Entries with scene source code

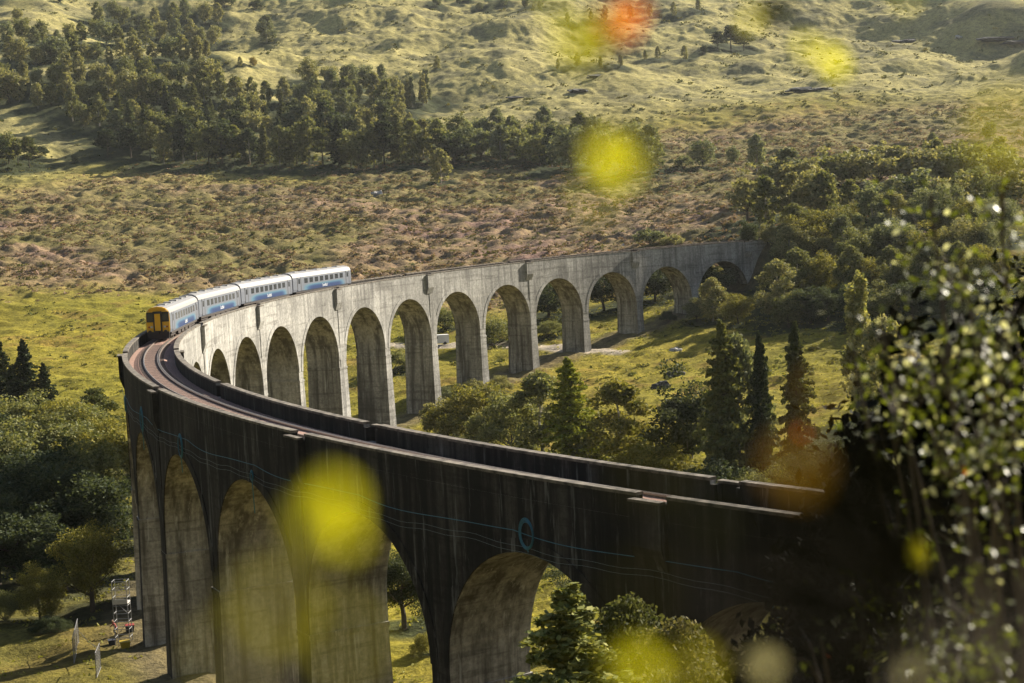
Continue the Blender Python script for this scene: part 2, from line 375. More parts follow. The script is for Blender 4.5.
def build_viaduct():
    MC = M['conc']; MS = M['soffit']; MCAP = M['cap']
    root = empty('viaduct', P(170, R0, -30))
    tag(root, 'long curving grey concrete railway viaduct of tall round arches across the valley', 'viaduct')
    base = Vector(root.location)
    def fin(mb, name, mats=None, par=None, smooth=False):
        mb.v = [(a-base.x, b-base.y, c-base.z) for a, b, c in mb.v]
        o = mb.build(name, mats or MC, par or root, smooth)
        if par: o.matrix_parent_inverse = Matrix.Identity(4); 
        return o
    DECK = -1.25
    refs = {n+.5 for n in range(-1, 21, 2)}
    # arches: barrel, both faces and spandrels between two pier centres
    for n in range(0, 21):
        sL, sR = off(n-.5), off(n+.5); scn = off(n)
        zc = crown_dz(n); R_ = 7.62; zs = zc-R_
        th = [scn-R_*math.cos(PI*i/28) for i in range(29)]; zz = [zs+R_*math.sin(PI*i/28) for i in range(29)]
        S = [sL]+th+[sR]; Z = [zs]+zz+[zs]
        mb = MB()
        vs = []
        for s, z in zip(S, Z): vs += [P(s, RI, z), P(s, RO, z), P(s, RO, DECK), P(s, RI, DECK)]
        fs = []; k = len(S)-1; ms = []
        for i in range(k):
            a = 4*i; b = a+4
            fs.append((a, b, b+3, a+3)); ms.append(0)       # inner face
            fs.append((a+1, a+2, b+2, b+1)); ms.append(2)   # outer face
            fs.append((a+3, b+3, b+2, a+2)); ms.append(0)   # top
            if 0 < i < k-1: fs.append((a, a+1, b+1, b)); ms.append(1)  # soffit
        bl = len(mb.v); mb.v += vs; mb.f += fs; mb.m += ms
        # raised arch ring on both faces
        for r, dr in ((RI, -.07), (RO, .07)):
            vs = []
            for i in range(29):
                a = PI*i/28
                for R2 in (R_-.002, R_+.75):
                    s = scn-R2*math.cos(a); z = zs+R2*math.sin(a); vs += [P(s, r+dr, z), P(s, r-dr*.2, z)]
            f2 = []
            for i in range(28):
                a = 4*i; b = a+4
                f2 += [(a, a+2, b+2, b), (a+2, a+3, b+3, b+2), (a, b, b+1, a+1)]
            mb.add(vs, f2, 0 if r == RI else 2)
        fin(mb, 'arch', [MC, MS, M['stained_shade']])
    # piers
    for q in range(-1, 21):
        n = q+.5; s = off(n)
        half = .915 if q in (-1, 20) else (off(q+1)-off(q))/2-7.62
        zs = min(crown_dz(q), crown_dz(q+1))-7.62+.05
        x, y, _ = P(s, R0, 0)
        zg = min(Hs(*P(s, r, 0)[:2]) for r in (RI, RO))-3.0
        zhi = max(crown_dz(q), crown_dz(q+1))-7.62
        mb = MB()
        dep = zs-(zg-GRAD*s)
        bt = dep/55.0
        def ring(hs, hr, z): return [P(s-hs, R0-hr, z), P(s+hs, R0-hr, z), P(s+hs, R0+hr, z), P(s-hs, R0+hr, z)]
        def hx(p): mb.hexa(p); mb.m[-6:] = [0, 0, 0, 1, 2, 1]
        if q in (-1, 20):
            half = 4.0; 
            sh = s-3.1 if q == -1 else s+3.1
            def ring(hs, hr, z, sh=sh): return [P(sh-hs, R0-hr, z), P(sh+hs, R0-hr, z), P(sh+hs, R0+hr, z), P(sh-hs, R0+hr, z)]
            mb.hexa(ring(4, HW+.2, zg-GRAD*s)+ring(4, HW, DECK))
        else:
            hx(ring(half-.003, HW-.004, zs-1.3)+ring(half-.003, HW-.004, zhi+.3)); hx(ring(half+.10, HW+.11, zs-1.65)+ring(half+.10, HW+.11, zs-1.303))     # impost course
            hx(ring(half+.04+bt, HW+.05+bt, zg-GRAD*s)+ring(half+.04, HW+.05, zs-1.653))
        if n in refs or q in (-1, 20):
            # shallow pilaster from the refuge down to the impost on both faces
            for sg in (-1, 1):
                r = R0+sg*HW
                a = [P(s-.9, r-sg*.02, zs-1.3), P(s+.9, r-sg*.02, zs-1.3), P(s+.9, r+sg*.09, zs-1.3), P(s-.9, r+sg*.09, zs-1.3)]
                b = [P(s-.95, r-sg*.02, -3.2), P(s+.95, r-sg*.02, -3.2), P(s+.95, r+sg*.09, -3.2), P(s-.95, r+sg*.09, -3.2)]
                mb.hexa(a+b, 2 if sg > 0 else 0)
        fin(mb, 'pier', [MC, MS, M['stained_shade']])
    # parapets with refuges
    SA, SB = off(-.5)-26, 372.0
    stops = sorted(off(n)+.9 for n in refs)
    for sg in (-1, 1):
        edges = [SA]
        for s in stops: edges += [s-1.0, s+1.0]
        edges.append(SB)
        pm = MB(); cm = MB()
        r = R0+sg*HW; ri = R0+sg*(HW-.42)
        for i in range(0, len(edges), 2):
            a, b = edges[i], edges[i+1]
            curved(pm, a, b, min(r, ri), max(r, ri), DECK+.003, -.16, 2.0, side=1)
            curved(cm, a, b, min(r+sg*.05, ri-sg*.05), max(r+sg*.05, ri-sg*.05), -.157, 0.0, 2.0)
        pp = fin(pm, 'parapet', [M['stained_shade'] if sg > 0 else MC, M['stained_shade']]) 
        cc = fin(cm, 'coping', MCAP, pp)
        for s in stops:
            mb = MB()
            # corbelled refuge box standing out from the face
            o1 = r+sg*.5
            def rg(s0, s1, ra, rb, z): 
                ra, rb = min(ra, rb), max(ra, rb); return [P(s0, ra, z), P(s1, ra, z), P(s1, rb, z), P(s0, rb, z)]
            mb.hexa(rg(s-1.0, s+1.0, r-sg*.01, r+sg*.12, -3.6)+rg(s-1.0, s+1.0, r-sg*.01, o1, -2.5))
            mb.hexa(rg(s-1.0, s+1.0, r-sg*.01, o1, -2.497)+rg(s-1.0, s+1.0, r-sg*.01, o1, DECK))
            mb.hexa(rg(s-1.0, s+1.0, o1-sg*.3, o1, DECK+.003)+rg(s-1.0, s+1.0, o1-sg*.3, o1, -.35))
            mb.hexa(rg(s-1.0, s-.72, r-sg*.42, o1-sg*.303, DECK+.003)+rg(s-1.0, s-.72, r-sg*.42, o1-sg*.303, -.35))
            mb.hexa(rg(s+.72, s+1.0, r-sg*.42, o1-sg*.303, DECK+.003)+rg(s+.72, s+1.0, r-sg*.42, o1-sg*.303, -.35))
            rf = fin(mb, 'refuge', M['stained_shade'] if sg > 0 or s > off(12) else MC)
            mb = MB(); mb.hexa(rg(s-1.06, s+1.06, o1-sg*.36, o1+sg*.06, -.347)+rg(s-1.06, s+1.06, o1-sg*.36, o1+sg*.06, -.22))
            fin(mb, 'coping', MCAP, rf)
    # solid approach wall at the far end
    for (a, b) in ((SA, off(-.5)-7.1), (off(20.5)+7.1, SB)):
        mb = MB(); 
        curved(mb, a, b, RI, RO, -22, DECK, 2.0); fin(mb, 'approach_wall')
    return root
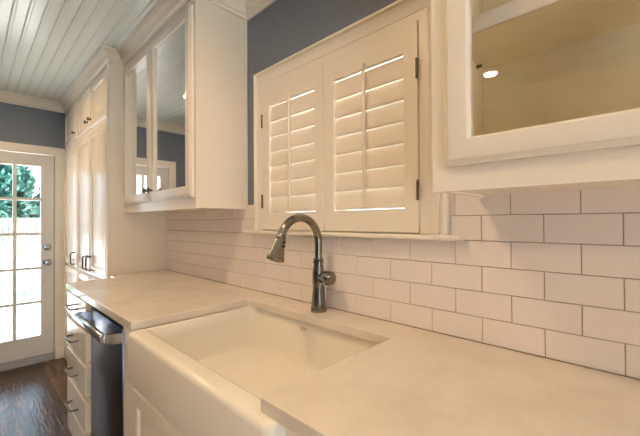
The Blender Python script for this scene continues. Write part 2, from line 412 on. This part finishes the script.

* **WRITTEN INSTRUCTION**
Leave out the pictures and transcribe everything else exactly.

* **FULL ANSWER**
Continue the Blender Python script for this scene: part 2, from line 375. More parts follow. The script is for Blender 4.5.
def build_viaduct():
    MC = M['conc']; MS = M['soffit']; MCAP = M['cap']
    root = empty('viaduct', P(170, R0, -30))
    tag(root, 'long curving grey concrete railway viaduct of tall round arches across the valley', 'viaduct')
    base = Vector(root.location)
    def fin(mb, name, mats=None, par=None, smooth=False):
        mb.v = [(a-base.x, b-base.y, c-base.z) for a, b, c in mb.v]
        o = mb.build(name, mats or MC, par or root, smooth)
        if par: o.matrix_parent_inverse = Matrix.Identity(4); 
        return o
    DECK = -1.25
    refs = {n+.5 for n in range(-1, 21, 2)}
    # arches: barrel, both faces and spandrels between two pier centres
    for n in range(0, 21):
        sL, sR = off(n-.5), off(n+.5); scn = off(n)
        zc = crown_dz(n); R_ = 7.62; zs = zc-R_
        th = [scn-R_*math.cos(PI*i/28) for i in range(29)]; zz = [zs+R_*math.sin(PI*i/28) for i in range(29)]
        S = [sL]+th+[sR]; Z = [zs]+zz+[zs]
        mb = MB()
        vs = []
        for s, z in zip(S, Z): vs += [P(s, RI, z), P(s, RO, z), P(s, RO, DECK), P(s, RI, DECK)]
        fs = []; k = len(S)-1; ms = []
        for i in range(k):
            a = 4*i; b = a+4
            fs.append((a, b, b+3, a+3)); ms.append(0)       # inner face
            fs.append((a+1, a+2, b+2, b+1)); ms.append(2)   # outer face
            fs.append((a+3, b+3, b+2, a+2)); ms.append(0)   # top
            if 0 < i < k-1: fs.append((a, a+1, b+1, b)); ms.append(1)  # soffit
        bl = len(mb.v); mb.v += vs; mb.f += fs; mb.m += ms
        # raised arch ring on both faces
        for r, dr in ((RI, -.07), (RO, .07)):
            vs = []
            for i in range(29):
                a = PI*i/28
                for R2 in (R_-.002, R_+.75):
                    s = scn-R2*math.cos(a); z = zs+R2*math.sin(a); vs += [P(s, r+dr, z), P(s, r-dr*.2, z)]
            f2 = []
            for i in range(28):
                a = 4*i; b = a+4
                f2 += [(a, a+2, b+2, b), (a+2, a+3, b+3, b+2), (a, b, b+1, a+1)]
            mb.add(vs, f2, 0 if r == RI else 2)
        fin(mb, 'arch', [MC, MS, M['stained_shade']])
    # piers
    for q in range(-1, 21):
        n = q+.5; s = off(n)
        half = .915 if q in (-1, 20) else (off(q+1)-off(q))/2-7.62
        zs = min(crown_dz(q), crown_dz(q+1))-7.62+.05
        x, y, _ = P(s, R0, 0)
        zg = min(Hs(*P(s, r, 0)[:2]) for r in (RI, RO))-3.0
        zhi = max(crown_dz(q), crown_dz(q+1))-7.62
        mb = MB()
        dep = zs-(zg-GRAD*s)
        bt = dep/55.0
        def ring(hs, hr, z): return [P(s-hs, R0-hr, z), P(s+hs, R0-hr, z), P(s+hs, R0+hr, z), P(s-hs, R0+hr, z)]
        def hx(p): mb.hexa(p); mb.m[-6:] = [0, 0, 0, 1, 2, 1]
        if q in (-1, 20):
            half = 4.0; 
            sh = s-3.1 if q == -1 else s+3.1
            def ring(hs, hr, z, sh=sh): return [P(sh-hs, R0-hr, z), P(sh+hs, R0-hr, z), P(sh+hs, R0+hr, z), P(sh-hs, R0+hr, z)]
            mb.hexa(ring(4, HW+.2, zg-GRAD*s)+ring(4, HW, DECK))
        else:
            hx(ring(half-.003, HW-.004, zs-1.3)+ring(half-.003, HW-.004, zhi+.3)); hx(ring(half+.10, HW+.11, zs-1.65)+ring(half+.10, HW+.11, zs-1.303))     # impost course
            hx(ring(half+.04+bt, HW+.05+bt, zg-GRAD*s)+ring(half+.04, HW+.05, zs-1.653))
        if n in refs or q in (-1, 20):
            # shallow pilaster from the refuge down to the impost on both faces
            for sg in (-1, 1):
                r = R0+sg*HW
                a = [P(s-.9, r-sg*.02, zs-1.3), P(s+.9, r-sg*.02, zs-1.3), P(s+.9, r+sg*.09, zs-1.3), P(s-.9, r+sg*.09, zs-1.3)]
                b = [P(s-.95, r-sg*.02, -3.2), P(s+.95, r-sg*.02, -3.2), P(s+.95, r+sg*.09, -3.2), P(s-.95, r+sg*.09, -3.2)]
                mb.hexa(a+b, 2 if sg > 0 else 0)
        fin(mb, 'pier', [MC, MS, M['stained_shade']])
    # parapets with refuges
    SA, SB = off(-.5)-26, 372.0
    stops = sorted(off(n)+.9 for n in refs)
    for sg in (-1, 1):
        edges = [SA]
        for s in stops: edges += [s-1.0, s+1.0]
        edges.append(SB)
        pm = MB(); cm = MB()
        r = R0+sg*HW; ri = R0+sg*(HW-.42)
        for i in range(0, len(edges), 2):
            a, b = edges[i], edges[i+1]
            curved(pm, a, b, min(r, ri), max(r, ri), DECK+.003, -.16, 2.0, side=1)
            curved(cm, a, b, min(r+sg*.05, ri-sg*.05), max(r+sg*.05, ri-sg*.05), -.157, 0.0, 2.0)
        pp = fin(pm, 'parapet', [M['stained_shade'] if sg > 0 else MC, M['stained_shade']]) 
        cc = fin(cm, 'coping', MCAP, pp)
        for s in stops:
            mb = MB()
            # corbelled refuge box standing out from the face
            o1 = r+sg*.5
            def rg(s0, s1, ra, rb, z): 
                ra, rb = min(ra, rb), max(ra, rb); return [P(s0, ra, z), P(s1, ra, z), P(s1, rb, z), P(s0, rb, z)]
            mb.hexa(rg(s-1.0, s+1.0, r-sg*.01, r+sg*.12, -3.6)+rg(s-1.0, s+1.0, r-sg*.01, o1, -2.5))
            mb.hexa(rg(s-1.0, s+1.0, r-sg*.01, o1, -2.497)+rg(s-1.0, s+1.0, r-sg*.01, o1, DECK))
            mb.hexa(rg(s-1.0, s+1.0, o1-sg*.3, o1, DECK+.003)+rg(s-1.0, s+1.0, o1-sg*.3, o1, -.35))
            mb.hexa(rg(s-1.0, s-.72, r-sg*.42, o1-sg*.303, DECK+.003)+rg(s-1.0, s-.72, r-sg*.42, o1-sg*.303, -.35))
            mb.hexa(rg(s+.72, s+1.0, r-sg*.42, o1-sg*.303, DECK+.003)+rg(s+.72, s+1.0, r-sg*.42, o1-sg*.303, -.35))
            rf = fin(mb, 'refuge', M['stained_shade'] if sg > 0 or s > off(12) else MC)
            mb = MB(); mb.hexa(rg(s-1.06, s+1.06, o1-sg*.36, o1+sg*.06, -.347)+rg(s-1.06, s+1.06, o1-sg*.36, o1+sg*.06, -.22))
            fin(mb, 'coping', MCAP, rf)
    # solid approach wall at the far end
    for (a, b) in ((SA, off(-.5)-7.1), (off(20.5)+7.1, SB)):
        mb = MB(); 
        curved(mb, a, b, RI, RO, -22, DECK, 2.0); fin(mb, 'approach_wall')
    return root
The Blender Python script for this scene continues. Write part 2, from line 412 on. This part finishes the script.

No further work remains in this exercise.